Tension escalated when team management sued the Civic Center in 2013 to return to the original terms of the lease negotiated in April. Maine Senate President Justin Alfond even submitted emergency legislation that would change state law and allow the Pirates to keep revenue from alcohol sales without a liquor license. “While my bill will not fix every point of contention, it is my hope that this bill will [help] both parties come to an agreement and bring the Pirates back to where they belong—downtown Portland,” Alfond said in a press release in January.

Alfond’s bill to let large arenas share liquor sales with the teams they host passed, effectively ending the stalemate between the team and the Civic Center. The two parties returned to their original agreement of a 57.5 percent share in concession sales for the Pirates, allowing the team to return to Portland.

According to the Pirates’ Director of Media Relations and Social Media Manager Karoline Zacharer, the team settled on a new lease agreement that is good for the next five years.

“One of the biggest differences is the split in concessions. We now make 50 percent of the concessions sold in-game,” Zacharer said. “This does include alcohol. That’s the biggest difference….It was thanks to a change in the legislation that we were able to get a split in the revenue from alcohol sales.”

Back when Pirates CEO and Managing Owner Brian Petrovek officially announced the move to Lewiston at a press conference at the Colisée in September 2013, attendees cheered for the economic opportunities that hosting professional hockey games in Lewiston could bring. The team lowered ticket prices to encourage attendance, including ten-dollar tickets that could be purchased in advance. At the time, Petrovek said of Lewiston, “it’s home, not just a hotel room.”

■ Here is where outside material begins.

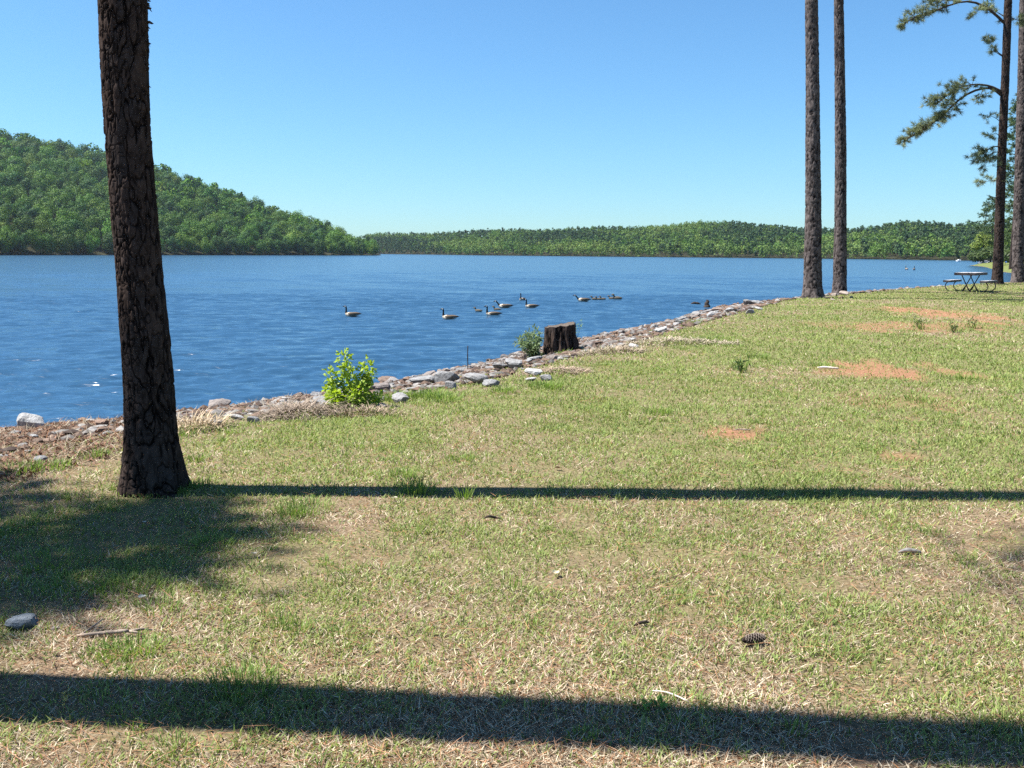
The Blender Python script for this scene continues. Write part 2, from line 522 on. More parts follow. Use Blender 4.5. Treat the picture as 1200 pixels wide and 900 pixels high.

The Pirates’ transition back to Portland has received considerable press, but less attention has been given to the city that adopted the team in 2013. Lewiston has been described as a die-hard hockey town, but according to Deputy City Administrator Phil Nadeau, the team’s departure didn’t have a huge impact on the economic fabric of the city.
“I would say that this really didn’t have…the kind of economic impact it would have if the team would have…originated in this community,” Nadeau said. AHL teams often move between cities or disappear for various reasons including financial difficulties and team politics.

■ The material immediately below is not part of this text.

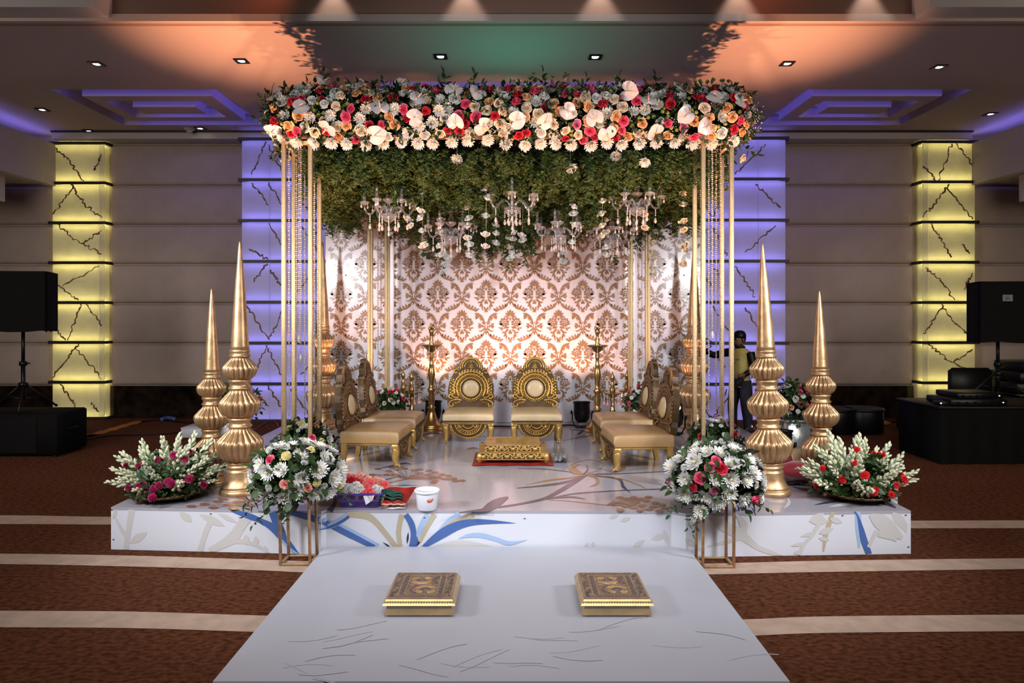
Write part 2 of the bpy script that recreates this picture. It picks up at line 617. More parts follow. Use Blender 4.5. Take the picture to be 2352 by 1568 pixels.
cl = MB()
nx, ny = len(xs) - 1, len(ys) - 1
lv = [[level((xs[i] + xs[i + 1]) / 2, (ys[j] + ys[j + 1]) / 2) for j in range(ny)] for i in range(nx)]
for i in range(nx):
    for j in range(ny):
        z = lv[i][j]
        cl.add([(xs[i], ys[j], z), (xs[i], ys[j + 1], z), (xs[i + 1], ys[j + 1], z), (xs[i + 1], ys[j], z)], [(0, 1, 2, 3)])
        if i + 1 < nx and lv[i + 1][j] != z:
            z2 = lv[i + 1][j]
            cl.add([(xs[i + 1], ys[j], z), (xs[i + 1], ys[j + 1], z), (xs[i + 1], ys[j + 1], z2), (xs[i + 1], ys[j], z2)], [(0, 1, 2, 3)])
        if j + 1 < ny and lv[i][j + 1] != z:
            z2 = lv[i][j + 1]
            cl.add([(xs[i], ys[j + 1], z), (xs[i + 1], ys[j + 1], z), (xs[i + 1], ys[j + 1], z2), (xs[i], ys[j + 1], z2)], [(0, 1, 2, 3)])
ceiling = struct(ob('ceiling', cl.mesh('ceiling', M['ceiling'])))
# led strips in the recesses (behind the near lip and up the side walls)
for o, i in COVES:
    b = MB()
    z = CEIL + 0.105
    b.box(((o[0] + o[1]) / 2, o[2] + .012, z), (o[1] - o[0] - .05, .02, .03))
    if o[1] < 0:
        b.box((o[1] - .012, (o[2] + o[3]) / 2, z), (.02, o[3] - o[2] - .05, .03))
    if o[0] > 0:
        b.box((o[0] + .012, (o[2] + o[3]) / 2, z), (.02, o[3] - o[2] - .05, .03))
    b.box(((i[0] + i[1]) / 2, i[3] + .012, z), (i[1] - i[0] - .05, .02, .03))
    ob('light_strip', b.mesh('light_strip', M['led_c']), ceiling)
# bulkhead across the hall in front of the ceiling, lit from above by downlights
fa = MB()
fa.box((0, YE - .03, CEIL + .55), (24, .06, 1.1))
fa.box((0, YE - .085, CEIL + .035), (24, .06, .07), 1)
fascia = struct(ob('trim_1', fa.mesh('bulkhead', [M['fascia'], M['ceiling']])))
for sx in (-1, 1):
    q = MB()
    q.box((sx * 5.35, YE - .20, CEIL + .13), (2.9, .3, .20))
    ob('ledge_block', q.mesh('ledge_block', M['plaster']), fascia)
for px in (770, 1070, 1375, 1690, 1985):
    x = (px - CX) / F * YE
    spot('bulkhead_light', (x, YE - .22, CEIL + .52), (x, YE - .12, CEIL), 15.0, 58, (1.0, 0.95, 0.90), 0.7, 0.02)
for sx in (-1, 1):
    spot('bulkhead_light', (sx * 2.2, YE - .5, CEIL + .5), (sx * 2.6, YE, CEIL + .4), 5.0, 120, (1.0, 0.25, 0.10), 0.9, 0.05)  # orange fill light tinting the bulkhead face, aimed almost level

# side bulkheads and aisle soffits
for sx, nm in ((-1, 'trim_2'), (1, 'trim_3')):
    b = MB()
    X = 7.14
    b.box((sx * (X + .06), 8.3, (3.65 + 4.27) / 2), (.12, 4.8, .62))
    b.box((sx * (X + .03), 8.3, 4.285), (.05, 4.8, .03))
    b.box((sx * (X + 2.6), 8.3, 3.72), (5.1, 4.8, .06))
    b.box((sx * (X + 1.2), 9.7, 3.47), (1.9, .5, .38))
    s = struct(ob(nm, b.mesh('bulkhead_side', M['plaster'])))
    e = MB()
    e.box((sx * (X + .14), 8.3, 4.26), (.03, 4.6, .03))
    ob('light_strip', e.mesh('light_strip', M['led_b']), s)

# back wall: base, padded fabric panels, dark marble skirting
YW = 10.85
wb = MB()
wb.box((0, YW + .1, 2.3), (24, .2, 4.8))
wall = struct(ob('wall_back', wb.mesh('wall_back', M['fabric'])))
ZL = [0.515, 1.175, 1.812, 2.435, 3.055, 3.675, 4.34]


def pillow(w, h, d=.075, n=9):
    b = MB()
    vs, fs = [], []
    us = [-1, -.985, -.96, -.9, 0, .9, .96, .985, 1]
    vsr = [-1, -.97, -.92, -.82, 0, .82, .92, .97, 1]
    for v in vsr:
        for u in us:
            e = max(0, 1 - ((max(abs(u), .0)) ** 26)) * max(0, 1 - abs(v) ** 10)
            vs.append((u * w / 2, -d * e ** .6, v * h / 2))
    for j in range(8):
        for i in range(8):
            fs.append((j * 9 + i, j * 9 + i + 1, j * 9 + i + 10, j * 9 + i + 9))
    return b.add(vs, fs, 0, True)


SECT = [(-9.6, -7.22), (-6.36, -4.16), (4.16, 6.36), (7.22, 9.6)]
for x0, x1 in SECT:
    for k in range(6):
        h = ZL[k + 1] - ZL[k] - .020
        ob('wall_panel', pillow(x1 - x0, h).mesh('wall_panel', M['fabric']), wall, ((x0 + x1) / 2, YW - .005, (ZL[k] + ZL[k + 1]) / 2))
    b = MB()
    b.box(((x0 + x1) / 2, YW - .02, .2575), (x1 - x0, .04, .51))
    ob('marble_skirting', b.mesh('marble_skirting', M['marble_dark']), wall)
tr = MB()
tr.box((0, YW - .16, 4.405), (14.2, .32, .11))
tr.box((0, YW - .335, 4.455), (14.2, .03, .02), 1)
struct(ob('trim_4', tr.mesh('cornice', [M['plaster'], M['bar']])))

# four lit pillars of marble tiles between dark bars
ZB = [0.02] + [0.583 + .6217 * k for k in range(7)]
nrm = random.Random(3)


def crack(x0, z0, x1, z1, y, b, w=.030):
    n = 16
    p = []
    for i in range(n + 1):
        t = i / n
        j = 0 if i in (0, n) else .022
        p.append((x0 + (x1 - x0) * t + nrm.uniform(-j, j), z0 + (z1 - z0) * t + nrm.uniform(-j, j), w * nrm.uniform(.35, 1.0)))
    L, R = ribbon(p, 2)
    k = len(L)
    vs = [(a, y, c) for a, c in L] + [(a, y, c) for a, c in R]
    b.add(vs, [(i, i + 1, k + i + 1, k + i) for i in range(k - 1)])


def tile_sheet(b, xa, xb, y, y2, z0, z1, k=.004):
    vs = [(xa + k, y, z0 + k), (xb - k, y, z0 + k), (xb - k, y, z1 - k), (xa + k, y, z1 - k),
          (xa, y + k, z0), (xb, y + k, z0), (xb, y + k, z1), (xa, y + k, z1), (xa, y2, z0), (xb, y2, z0), (xb, y2, z1), (xa, y2, z1)]
    b.add(vs, [(0, 1, 2, 3), (4, 5, 1, 0), (5, 6, 2, 1), (6, 7, 3, 2), (7, 4, 0, 3), (8, 9, 5, 4), (9, 10, 6, 5), (10, 11, 7, 6), (11, 8, 4, 7)])


def pillar(nm, x0, x1, yf, splits, tile, led, pats):
    b = MB()
    b.box(((x0 + x1) / 2, (yf + .10 + YW) / 2, 2.17), (x1 - x0 - .10, YW - yf - .10, 4.33))
    s = struct(ob(nm, b.mesh(nm, tile)))
    s['kind'] = 'structure'
    cuts = [x0] + splits + [x1]
    vb = MB()
    for k in range(7):
        z0, z1 = ZB[k] + (.022 if k else 0), ZB[k + 1] - .022
        for a, c in zip(cuts[:-1], cuts[1:]):
            q = MB()
            tile_sheet(q, a + .002, c - .002, yf - .02, yf + .01, z0, z1)
            ob('marble_tile', q.mesh('marble_tile', tile), s)
        for sx in (x0, x1):
            q = MB()
            q.add([(sx, yf + .012, z0), (sx, YW - .02, z0), (sx, YW - .02, z1), (sx, yf + .012, z1)], [(0, 1, 2, 3)])
            ob('marble_tile', q.mesh('marble_tile', tile), s)
        for (u0, v0, u1, v1) in pats[k % len(pats)]:
            crack(x0 + u0 * (x1 - x0), z0 + v0 * (z1 - z0), x0 + u1 * (x1 - x0), z0 + v1 * (z1 - z0), yf - .0215, vb)
    stuff(ob('vein', vb.mesh('vein', M['vein']), s))
    lb = MB()
    for k in range(8):
        z = ZB[k]
        q = MB()
        q.box(((x0 + x1) / 2, yf - .050, z), (x1 - x0 + .09, .016, .046))
        q.box(((x0 + x1) / 2, yf - .03, z), (x1 - x0 + .08, .05, .030))
        for sx in (x0 - .04, x1 + .04):
            q.box((sx, (yf + YW) / 2 - .02, z), (.03, YW - yf, .044))
        ob('divider_bar', q.mesh('divider_bar', M['bar']), s)
        for dz in (-.030, .030):
            if (k == 0 and dz < 0) or (k == 7 and dz > 0):
                continue
            lb.box(((x0 + x1) / 2, yf + .058, z + dz), (x1 - x0 - .03, .012, .012))
    ob('light_strip', lb.mesh('light_strip', led), s)
    return s


PA = [[(.15, 1, .35, .55), (.35, .55, .55, .1), (.75, .45, .9, .2)],
      [(.0, .1, .3, .6), (.3, .6, .5, 1), (.45, .9, .95, .05)],
      [(.02, .4, .25, .02), (.3, .02, .55, 1), (.65, 1, .95, .4)],
      [(.05, .5, .5, .02), (.2, .4, .9, .95)],
      [(.1, 1, .45, .6), (.45, .6, .95, .2), (.6, .5, .95, .85)],
      [(.0, .2, .4, .95), (.35, 1, .6, .5), (.6, .5, .95, .1)],
      [(.05, .9, .35, .55), (.35, .55, .6, .02), (.8, .3, .95, .75)]]
PB = [[(.1, .95, .27, .4), (.4, .4, .27, .98), (.5, .9, .7, .1)],
      [(.1, .1, .25, .98), (.27, .9, .42, .1), (.6, .2, .9, .9)],
      [(.04, .98, .27, .05), (.28, .05, .42, .9), (.7, .9, .95, .3)],
      [(.26, .98, .12, .5), (.29, .8, .4, .4), (.5, .1, .8, .9)],
      [(.08, .3, .27, .02), (.27, .98, .45, .2), (.6, .9, .8, .1)]]
pillar('pillar', -7.19, -6.38, 10.70, [-6.46], M['onyx'], M['led_y'], PA)
pillar('pillar', 6.38, 7.19, 10.62, [6.46], M['onyx'], M['led_y'], PA[3:] + PA[:3])
pillar('pillar', -4.13, -2.62, 10.45, [-3.70, -3.0], M['onyx_white'], M['led_b'], PB)
pillar('pillar', 2.62, 4.16, 10.40, [3.0, 3.74], M['onyx_white'], M['led_b'], PB[2:] + PB[:2])

# ceiling downlights, detector, grille
DL = [(222, 146, 'pale'), (555, 139, ''), (1012, 129, ''), (1367, 130, ''), (1808, 145, ''), (2157, 153, ''), (97, 251, ''), (205, 300, ''), (460, 294, ''), (2275, 261, ''), (1906, 303, ''), (2162, 309, '')]
WHERE = ['ahead of the left ceiling recess, the outer one', 'on the orange lit ceiling left of the flowers', 'on the green lit ceiling, left one of two', 'on the green lit ceiling, right one of two',
         'on the orange lit ceiling right of the flowers', 'ahead of the right ceiling recess, the outer one', 'beside the blue lit bulkhead on the left', 'above the left yellow pillar',
         'beside the smoke detector', 'beside the blue lit bulkhead on the right', 'behind the right ceiling recess, nearer the blue pillar', 'above the right yellow pillar']
dfm = MB()
for a in (-1, 1):
    dfm.box((a * .055, 0, -.006), (.03, .14, .012))
    dfm.box((0, a * .055, -.006), (.08, .03, .012))
dfm = dfm.mesh('downlight_frame', M['black'])
dln = MB().lathe([(.0385, -.004), (.034, -.010), (.0, -.012)], 16).mesh('downlight_lens', M['lens'])
for (px, py, _), w in zip(DL, WHERE):
    Y = (CEIL - EYE) * F / (HY - py)
    t = thing('downlight', 'square black recessed downlight ' + w, 'downlight', ((px - CX) / F * Y, Y, CEIL), group='ceiling downlights')
    ob('frame', dfm, t)
    ob('lens', dln, t)
    if py < 200:
        spot('downlight_beam', (t.location.x, Y, CEIL - .03), (t.location.x, Y, 0), 9, 80, (1, .93, .85), .8, .03)
p = P(435, 297, 10.4)
t = thing('smoke_detector', 'small round white smoke detector on the ceiling left of the flowers', 'detector', (p.x, 10.4, CEIL))
ob('base', MB().lathe([(.075, 0), (.075, -.02), (.055, -.03)], 20).mesh('base', M['plaster']), t)
ob('sensor_head', MB().lathe([(.04, -.03), (.042, -.05), (.02, -.062), (0, -.064)], 16).mesh('sensor_head', M['plaster']), t)
t = thing('ceiling_speaker', 'flat round speaker grille set flush in the ceiling', 'speaker', (-4.33, 10.37, CEIL))
ob('grille', MB().lathe([(.10, -.004), (.095, -.007), (0, -.009)], 24).mesh('grille', M['ceiling']), t)
ob('rim', MB().lathe([(.115, -.001), (.112, -.006), (.10, -.006), (.10, -.001)], 24).mesh('rim', M['plaster']), t)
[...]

Lewiston once had its own team in the early 2000s. The Lewiston Maineiacs was one of only two American teams in the Quebec Major Junior Hockey League. Nadeau said, “It was fantastic…during the time that [the Maineiacs] were here, but they left in 2008 and the team was simply dissolved. The players that were on that team were just redistributed to other teams….Even though Lewiston…regretted seeing the team effectively dissolve its operations, that had more emotional impact on the community [than the Pirates’ departure].”

According to Nadeau, the Pirates probably made a bigger economic impact in Portland, where the Civic Center is located near many bars, restaurants and other local businesses. “To say that there was a big emotional impact or economic impact on the city, I wouldn’t go quite that far,” Nadeau said.

The team has been well-received back in Portland. “Attendance was really great at our opening night [vs. the Providence Bruins on Oct. 11],” Zacharer said. “It’s always fuller in the beginning of the season than it is moving forward. Our last home game was Friday night [Oct. 31]….Obviously there’s going to be a lot desired on attendance on Halloween, but things are looking pretty good.”

The team has also been involved in a number of community outreach events, including a golf tournament that raised $20,000 for Camp Sunshine, a retreat in Casco, Maine for children with life-threatening illnesses and their families.
The Pirates are currently in fourth place in the AHL Eastern Conference, behind their two main rivals, the Providence Bruins and the Manchester Monarchs. The team has gone through a lot of change over the past couple of years, as have the arenas they have played in.

Nadeau, a native of Lewiston who grew up playing hockey at the Colisée, said, “It’s never been boring being associated with that building, either when I was a player or as Deputy City Administrator.”
The Pirates’ next home game is in Portland on Nov. 8.